■ **Work to be completed**: Identify every line containing the word "high" and reproduce each one.

■ **Dataset rows**:
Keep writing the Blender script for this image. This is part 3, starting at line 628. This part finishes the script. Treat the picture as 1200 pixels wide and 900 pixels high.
...
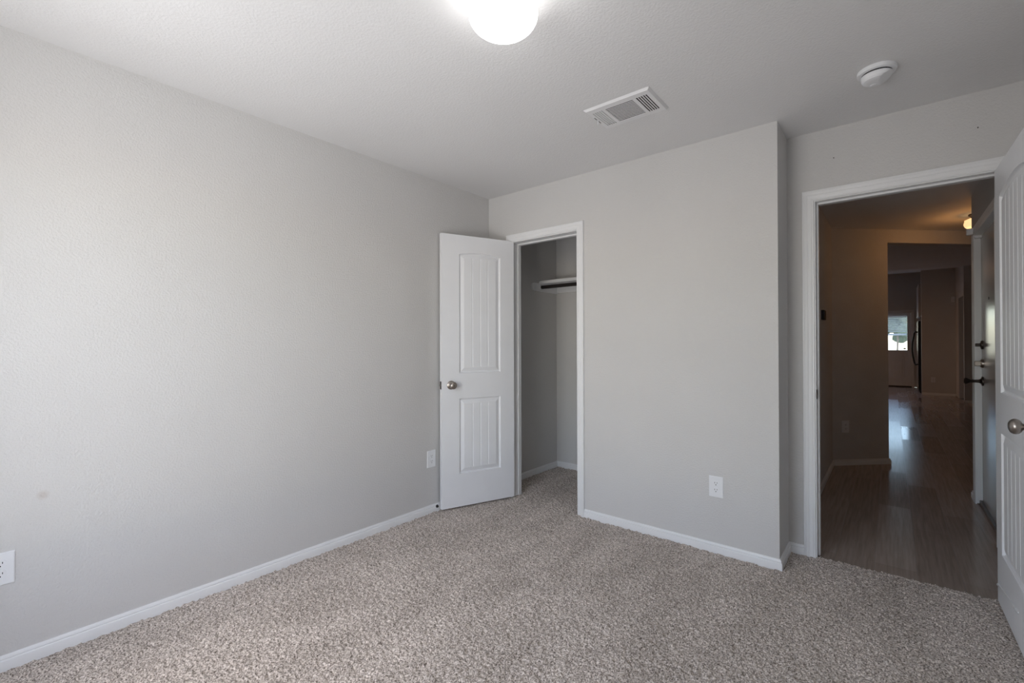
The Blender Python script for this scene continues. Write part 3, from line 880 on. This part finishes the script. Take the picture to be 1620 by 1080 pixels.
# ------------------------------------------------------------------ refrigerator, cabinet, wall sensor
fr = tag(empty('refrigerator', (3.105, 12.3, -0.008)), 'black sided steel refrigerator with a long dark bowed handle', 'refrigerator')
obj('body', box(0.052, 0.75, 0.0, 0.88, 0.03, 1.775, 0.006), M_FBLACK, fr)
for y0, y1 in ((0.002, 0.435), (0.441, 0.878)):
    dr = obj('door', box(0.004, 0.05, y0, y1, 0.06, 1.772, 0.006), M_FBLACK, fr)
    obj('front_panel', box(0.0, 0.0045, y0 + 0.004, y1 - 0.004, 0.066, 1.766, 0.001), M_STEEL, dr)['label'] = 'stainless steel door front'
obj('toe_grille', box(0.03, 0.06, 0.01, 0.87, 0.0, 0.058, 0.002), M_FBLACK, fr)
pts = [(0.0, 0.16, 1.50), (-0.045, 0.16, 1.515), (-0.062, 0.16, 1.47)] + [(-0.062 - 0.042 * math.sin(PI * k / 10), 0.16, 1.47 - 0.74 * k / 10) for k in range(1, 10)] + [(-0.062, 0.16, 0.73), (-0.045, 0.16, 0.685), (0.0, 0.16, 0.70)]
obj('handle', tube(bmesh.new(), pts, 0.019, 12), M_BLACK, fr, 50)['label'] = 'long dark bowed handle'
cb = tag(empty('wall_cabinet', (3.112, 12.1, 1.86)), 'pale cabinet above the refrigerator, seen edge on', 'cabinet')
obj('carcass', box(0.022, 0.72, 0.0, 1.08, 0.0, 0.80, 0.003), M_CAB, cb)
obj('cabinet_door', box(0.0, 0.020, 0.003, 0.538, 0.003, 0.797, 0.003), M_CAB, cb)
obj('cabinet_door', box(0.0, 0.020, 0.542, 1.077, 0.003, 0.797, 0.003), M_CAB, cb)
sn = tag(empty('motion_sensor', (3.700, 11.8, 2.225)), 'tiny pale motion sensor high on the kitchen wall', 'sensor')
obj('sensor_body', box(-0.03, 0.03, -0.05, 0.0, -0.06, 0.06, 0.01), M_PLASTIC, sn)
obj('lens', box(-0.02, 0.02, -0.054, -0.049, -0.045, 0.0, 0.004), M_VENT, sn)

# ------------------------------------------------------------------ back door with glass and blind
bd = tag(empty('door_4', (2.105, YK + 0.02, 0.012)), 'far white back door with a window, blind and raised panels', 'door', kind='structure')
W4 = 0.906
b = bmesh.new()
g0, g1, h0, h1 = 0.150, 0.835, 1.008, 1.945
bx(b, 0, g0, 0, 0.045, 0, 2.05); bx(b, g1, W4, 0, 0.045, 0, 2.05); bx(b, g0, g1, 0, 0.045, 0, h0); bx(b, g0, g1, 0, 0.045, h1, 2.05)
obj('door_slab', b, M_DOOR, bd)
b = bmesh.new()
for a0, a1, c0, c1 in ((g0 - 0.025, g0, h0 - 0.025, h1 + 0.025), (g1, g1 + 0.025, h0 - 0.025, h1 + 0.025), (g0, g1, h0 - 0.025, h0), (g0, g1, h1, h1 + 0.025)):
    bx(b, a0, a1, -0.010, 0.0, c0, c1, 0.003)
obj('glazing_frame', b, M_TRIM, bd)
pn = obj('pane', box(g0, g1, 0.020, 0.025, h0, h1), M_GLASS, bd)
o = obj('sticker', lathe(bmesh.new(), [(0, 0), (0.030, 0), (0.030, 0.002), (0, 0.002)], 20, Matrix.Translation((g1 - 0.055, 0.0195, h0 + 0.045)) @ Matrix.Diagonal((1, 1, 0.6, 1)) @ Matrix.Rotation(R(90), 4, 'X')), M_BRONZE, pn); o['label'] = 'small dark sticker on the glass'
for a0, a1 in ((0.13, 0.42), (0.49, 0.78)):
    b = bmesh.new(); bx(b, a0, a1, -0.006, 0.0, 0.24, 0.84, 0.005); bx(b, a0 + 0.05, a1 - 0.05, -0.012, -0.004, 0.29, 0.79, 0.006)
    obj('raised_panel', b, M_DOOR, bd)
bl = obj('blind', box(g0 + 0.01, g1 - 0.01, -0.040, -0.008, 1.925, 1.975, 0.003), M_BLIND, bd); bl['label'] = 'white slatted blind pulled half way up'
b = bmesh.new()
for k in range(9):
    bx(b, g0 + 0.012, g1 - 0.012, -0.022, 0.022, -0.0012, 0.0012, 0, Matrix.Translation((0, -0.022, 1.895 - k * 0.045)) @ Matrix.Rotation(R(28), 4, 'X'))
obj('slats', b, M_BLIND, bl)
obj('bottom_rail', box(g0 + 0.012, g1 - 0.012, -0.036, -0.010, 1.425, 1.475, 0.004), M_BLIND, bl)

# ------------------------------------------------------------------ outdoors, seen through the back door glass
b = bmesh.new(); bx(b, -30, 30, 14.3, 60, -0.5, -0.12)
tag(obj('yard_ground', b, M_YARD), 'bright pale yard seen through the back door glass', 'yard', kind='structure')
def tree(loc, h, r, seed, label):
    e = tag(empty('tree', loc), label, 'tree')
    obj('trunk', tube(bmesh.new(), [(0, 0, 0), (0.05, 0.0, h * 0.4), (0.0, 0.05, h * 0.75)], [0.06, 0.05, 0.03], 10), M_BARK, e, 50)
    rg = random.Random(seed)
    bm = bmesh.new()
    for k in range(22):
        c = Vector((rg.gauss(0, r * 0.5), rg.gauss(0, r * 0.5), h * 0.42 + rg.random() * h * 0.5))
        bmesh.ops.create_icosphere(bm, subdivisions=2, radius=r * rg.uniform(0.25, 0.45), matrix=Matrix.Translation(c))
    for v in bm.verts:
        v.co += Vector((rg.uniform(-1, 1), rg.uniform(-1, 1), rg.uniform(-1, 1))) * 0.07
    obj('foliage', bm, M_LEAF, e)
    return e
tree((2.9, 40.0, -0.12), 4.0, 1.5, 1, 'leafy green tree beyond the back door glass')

■ **Complete output**:
Keep writing the Blender script for this image. This is part 3, starting at line 628. This part finishes the script. Treat the picture as 1200 pixels wide and 900 pixels high.
sn = tag(empty('motion_sensor', (3.700, 11.8, 2.225)), 'tiny pale motion sensor high on the kitchen wall', 'sensor')